▶ _3D scene scripts_
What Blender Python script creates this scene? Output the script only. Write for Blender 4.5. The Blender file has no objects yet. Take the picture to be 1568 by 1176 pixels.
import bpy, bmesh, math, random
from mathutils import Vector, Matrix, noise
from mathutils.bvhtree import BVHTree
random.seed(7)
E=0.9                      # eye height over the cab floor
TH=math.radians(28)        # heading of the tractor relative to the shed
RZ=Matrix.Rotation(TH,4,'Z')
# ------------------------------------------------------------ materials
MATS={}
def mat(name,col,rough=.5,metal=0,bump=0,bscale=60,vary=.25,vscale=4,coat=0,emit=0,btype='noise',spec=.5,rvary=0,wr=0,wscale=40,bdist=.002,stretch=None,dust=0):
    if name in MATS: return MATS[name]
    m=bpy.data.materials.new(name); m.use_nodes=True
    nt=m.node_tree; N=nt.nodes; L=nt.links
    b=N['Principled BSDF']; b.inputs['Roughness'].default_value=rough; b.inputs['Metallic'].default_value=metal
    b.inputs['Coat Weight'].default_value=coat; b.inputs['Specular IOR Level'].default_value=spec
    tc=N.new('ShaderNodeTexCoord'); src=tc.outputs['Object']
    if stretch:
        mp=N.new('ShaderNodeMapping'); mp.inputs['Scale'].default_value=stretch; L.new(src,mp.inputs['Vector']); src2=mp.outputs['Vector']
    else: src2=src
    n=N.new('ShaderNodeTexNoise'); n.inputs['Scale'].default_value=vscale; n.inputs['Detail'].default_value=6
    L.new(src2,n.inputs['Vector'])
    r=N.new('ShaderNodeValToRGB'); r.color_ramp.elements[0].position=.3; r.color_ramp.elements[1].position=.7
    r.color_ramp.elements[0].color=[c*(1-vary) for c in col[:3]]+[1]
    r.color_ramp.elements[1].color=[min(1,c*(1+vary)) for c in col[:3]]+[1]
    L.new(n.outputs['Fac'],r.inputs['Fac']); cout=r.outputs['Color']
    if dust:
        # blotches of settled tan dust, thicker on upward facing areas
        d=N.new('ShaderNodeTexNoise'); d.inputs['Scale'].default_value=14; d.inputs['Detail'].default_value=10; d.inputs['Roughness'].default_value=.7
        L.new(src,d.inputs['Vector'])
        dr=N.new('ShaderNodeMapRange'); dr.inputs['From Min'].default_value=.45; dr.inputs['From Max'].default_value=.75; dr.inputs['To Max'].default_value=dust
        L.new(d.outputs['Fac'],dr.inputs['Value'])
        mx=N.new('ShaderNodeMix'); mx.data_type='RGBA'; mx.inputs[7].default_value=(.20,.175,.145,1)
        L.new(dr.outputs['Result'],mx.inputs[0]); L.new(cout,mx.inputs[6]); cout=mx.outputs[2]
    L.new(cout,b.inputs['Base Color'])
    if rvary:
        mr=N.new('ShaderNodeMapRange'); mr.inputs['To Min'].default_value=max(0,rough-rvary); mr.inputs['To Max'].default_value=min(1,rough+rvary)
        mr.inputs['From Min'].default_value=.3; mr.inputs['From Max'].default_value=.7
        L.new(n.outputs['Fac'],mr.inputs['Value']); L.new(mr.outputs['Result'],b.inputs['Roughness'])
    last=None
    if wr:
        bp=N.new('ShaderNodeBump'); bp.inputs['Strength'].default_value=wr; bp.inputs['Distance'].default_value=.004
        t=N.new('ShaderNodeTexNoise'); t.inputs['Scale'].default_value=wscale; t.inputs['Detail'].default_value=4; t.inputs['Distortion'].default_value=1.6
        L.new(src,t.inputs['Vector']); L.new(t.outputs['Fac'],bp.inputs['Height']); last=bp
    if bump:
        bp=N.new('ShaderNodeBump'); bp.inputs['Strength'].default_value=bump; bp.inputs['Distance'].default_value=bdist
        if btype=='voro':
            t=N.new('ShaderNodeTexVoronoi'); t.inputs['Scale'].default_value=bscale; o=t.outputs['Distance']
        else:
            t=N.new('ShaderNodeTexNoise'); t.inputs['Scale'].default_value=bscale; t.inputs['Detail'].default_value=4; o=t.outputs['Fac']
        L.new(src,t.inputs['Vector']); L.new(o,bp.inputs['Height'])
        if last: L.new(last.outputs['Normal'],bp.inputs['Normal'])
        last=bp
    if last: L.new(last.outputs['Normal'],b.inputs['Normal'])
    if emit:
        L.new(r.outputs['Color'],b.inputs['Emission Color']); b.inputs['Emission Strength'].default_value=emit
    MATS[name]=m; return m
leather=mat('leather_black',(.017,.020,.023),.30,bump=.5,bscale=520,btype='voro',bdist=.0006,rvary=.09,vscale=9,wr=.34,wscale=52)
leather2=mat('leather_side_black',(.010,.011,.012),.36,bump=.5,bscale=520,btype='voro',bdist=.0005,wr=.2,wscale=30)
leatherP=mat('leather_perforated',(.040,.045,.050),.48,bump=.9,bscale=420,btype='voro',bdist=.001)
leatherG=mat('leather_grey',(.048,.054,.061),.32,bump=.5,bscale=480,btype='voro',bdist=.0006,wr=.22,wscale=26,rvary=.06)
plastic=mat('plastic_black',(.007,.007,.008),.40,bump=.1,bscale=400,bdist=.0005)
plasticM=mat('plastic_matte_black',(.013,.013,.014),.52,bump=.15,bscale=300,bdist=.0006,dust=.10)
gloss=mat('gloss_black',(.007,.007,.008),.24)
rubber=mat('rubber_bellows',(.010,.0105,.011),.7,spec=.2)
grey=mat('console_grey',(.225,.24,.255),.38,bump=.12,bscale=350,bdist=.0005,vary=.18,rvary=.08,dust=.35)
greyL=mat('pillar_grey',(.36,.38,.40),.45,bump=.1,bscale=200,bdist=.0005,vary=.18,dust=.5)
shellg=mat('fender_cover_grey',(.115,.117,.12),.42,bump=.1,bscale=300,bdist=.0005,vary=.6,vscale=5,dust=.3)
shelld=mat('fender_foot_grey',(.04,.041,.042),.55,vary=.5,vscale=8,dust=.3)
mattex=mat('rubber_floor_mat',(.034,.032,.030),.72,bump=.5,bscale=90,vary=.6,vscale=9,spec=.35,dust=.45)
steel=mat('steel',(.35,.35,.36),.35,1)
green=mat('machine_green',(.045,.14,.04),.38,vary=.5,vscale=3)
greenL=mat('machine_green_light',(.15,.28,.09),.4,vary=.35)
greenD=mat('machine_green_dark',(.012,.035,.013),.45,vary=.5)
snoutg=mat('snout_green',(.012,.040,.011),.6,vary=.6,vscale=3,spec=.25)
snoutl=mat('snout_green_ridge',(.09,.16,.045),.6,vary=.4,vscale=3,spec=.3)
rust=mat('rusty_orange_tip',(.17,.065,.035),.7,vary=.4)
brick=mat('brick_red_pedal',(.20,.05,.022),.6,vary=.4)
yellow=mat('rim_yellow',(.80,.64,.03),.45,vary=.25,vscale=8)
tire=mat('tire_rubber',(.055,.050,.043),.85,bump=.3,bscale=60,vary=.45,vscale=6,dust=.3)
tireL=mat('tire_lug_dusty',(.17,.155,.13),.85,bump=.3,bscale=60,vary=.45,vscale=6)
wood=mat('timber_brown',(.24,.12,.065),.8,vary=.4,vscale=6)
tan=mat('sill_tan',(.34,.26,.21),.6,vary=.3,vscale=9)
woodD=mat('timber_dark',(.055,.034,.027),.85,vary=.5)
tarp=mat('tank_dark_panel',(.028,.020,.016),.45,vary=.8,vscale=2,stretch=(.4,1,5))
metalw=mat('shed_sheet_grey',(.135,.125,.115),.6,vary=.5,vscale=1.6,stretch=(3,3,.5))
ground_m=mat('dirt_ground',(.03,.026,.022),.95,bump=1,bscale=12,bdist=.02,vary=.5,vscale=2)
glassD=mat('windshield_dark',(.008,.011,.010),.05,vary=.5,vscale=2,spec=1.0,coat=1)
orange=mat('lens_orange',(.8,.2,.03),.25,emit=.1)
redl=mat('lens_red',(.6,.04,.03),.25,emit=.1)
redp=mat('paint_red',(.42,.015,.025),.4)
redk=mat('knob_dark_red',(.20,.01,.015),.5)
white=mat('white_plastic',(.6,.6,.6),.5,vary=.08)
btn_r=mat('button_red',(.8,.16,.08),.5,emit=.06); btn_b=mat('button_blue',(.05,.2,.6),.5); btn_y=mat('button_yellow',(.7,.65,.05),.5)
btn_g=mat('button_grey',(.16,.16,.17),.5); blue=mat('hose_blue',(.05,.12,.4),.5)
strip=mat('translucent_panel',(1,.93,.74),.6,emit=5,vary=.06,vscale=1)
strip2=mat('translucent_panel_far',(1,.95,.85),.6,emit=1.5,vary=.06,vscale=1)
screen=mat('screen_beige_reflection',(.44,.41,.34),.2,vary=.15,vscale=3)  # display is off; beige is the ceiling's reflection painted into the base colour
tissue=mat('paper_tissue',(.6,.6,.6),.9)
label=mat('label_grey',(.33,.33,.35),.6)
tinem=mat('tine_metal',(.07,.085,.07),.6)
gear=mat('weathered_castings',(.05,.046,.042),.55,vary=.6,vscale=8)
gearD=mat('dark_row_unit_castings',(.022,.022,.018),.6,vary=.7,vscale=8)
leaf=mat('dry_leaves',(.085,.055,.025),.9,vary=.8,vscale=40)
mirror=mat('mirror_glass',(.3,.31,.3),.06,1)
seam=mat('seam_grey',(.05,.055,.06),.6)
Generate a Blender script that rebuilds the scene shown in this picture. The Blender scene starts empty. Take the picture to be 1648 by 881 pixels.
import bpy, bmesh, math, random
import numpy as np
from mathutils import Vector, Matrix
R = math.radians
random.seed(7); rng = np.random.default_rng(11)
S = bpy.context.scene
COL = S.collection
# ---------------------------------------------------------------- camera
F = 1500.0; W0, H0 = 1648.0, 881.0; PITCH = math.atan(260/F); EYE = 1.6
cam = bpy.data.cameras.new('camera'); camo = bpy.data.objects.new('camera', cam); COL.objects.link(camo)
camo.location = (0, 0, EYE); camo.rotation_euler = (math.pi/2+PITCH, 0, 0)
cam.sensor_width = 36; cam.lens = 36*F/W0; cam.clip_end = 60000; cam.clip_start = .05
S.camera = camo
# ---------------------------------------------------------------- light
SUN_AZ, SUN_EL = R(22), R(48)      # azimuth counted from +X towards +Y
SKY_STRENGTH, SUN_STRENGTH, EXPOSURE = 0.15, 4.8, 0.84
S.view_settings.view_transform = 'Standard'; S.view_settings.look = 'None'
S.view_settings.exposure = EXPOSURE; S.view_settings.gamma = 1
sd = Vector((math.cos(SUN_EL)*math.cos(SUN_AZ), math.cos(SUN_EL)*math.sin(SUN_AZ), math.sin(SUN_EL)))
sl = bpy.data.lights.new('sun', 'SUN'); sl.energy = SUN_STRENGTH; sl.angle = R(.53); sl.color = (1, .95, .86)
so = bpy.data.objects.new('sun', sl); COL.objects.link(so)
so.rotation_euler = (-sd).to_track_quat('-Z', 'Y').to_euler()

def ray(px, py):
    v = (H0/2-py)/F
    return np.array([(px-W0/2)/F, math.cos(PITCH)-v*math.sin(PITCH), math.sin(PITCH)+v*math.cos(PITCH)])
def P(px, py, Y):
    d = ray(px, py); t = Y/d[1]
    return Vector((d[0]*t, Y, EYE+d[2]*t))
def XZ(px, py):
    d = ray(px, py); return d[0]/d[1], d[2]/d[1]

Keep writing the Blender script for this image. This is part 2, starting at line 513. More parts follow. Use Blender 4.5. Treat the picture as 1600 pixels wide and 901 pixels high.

▶ _Stated problem_
Copy out precisely the lines that begin at the line containing "Generate a Blender" and end at the line containing "so.rotation_euler = (-sd).to_track_quat('-Z', 'Y').to_euler()", including both; write nothing else.

▶ _Exercise output_
Generate a Blender script that rebuilds the scene shown in this picture. The Blender scene starts empty. Take the picture to be 1648 by 881 pixels.
import bpy, bmesh, math, random
import numpy as np
from mathutils import Vector, Matrix
R = math.radians
random.seed(7); rng = np.random.default_rng(11)
S = bpy.context.scene
COL = S.collection
# ---------------------------------------------------------------- camera
F = 1500.0; W0, H0 = 1648.0, 881.0; PITCH = math.atan(260/F); EYE = 1.6
cam = bpy.data.cameras.new('camera'); camo = bpy.data.objects.new('camera', cam); COL.objects.link(camo)
camo.location = (0, 0, EYE); camo.rotation_euler = (math.pi/2+PITCH, 0, 0)
cam.sensor_width = 36; cam.lens = 36*F/W0; cam.clip_end = 60000; cam.clip_start = .05
S.camera = camo
# ---------------------------------------------------------------- light
SUN_AZ, SUN_EL = R(22), R(48)      # azimuth counted from +X towards +Y
SKY_STRENGTH, SUN_STRENGTH, EXPOSURE = 0.15, 4.8, 0.84
S.view_settings.view_transform = 'Standard'; S.view_settings.look = 'None'
S.view_settings.exposure = EXPOSURE; S.view_settings.gamma = 1
sd = Vector((math.cos(SUN_EL)*math.cos(SUN_AZ), math.cos(SUN_EL)*math.sin(SUN_AZ), math.sin(SUN_EL)))
sl = bpy.data.lights.new('sun', 'SUN'); sl.energy = SUN_STRENGTH; sl.angle = R(.53); sl.color = (1, .95, .86)
so = bpy.data.objects.new('sun', sl); COL.objects.link(so)
so.rotation_euler = (-sd).to_track_quat('-Z', 'Y').to_euler()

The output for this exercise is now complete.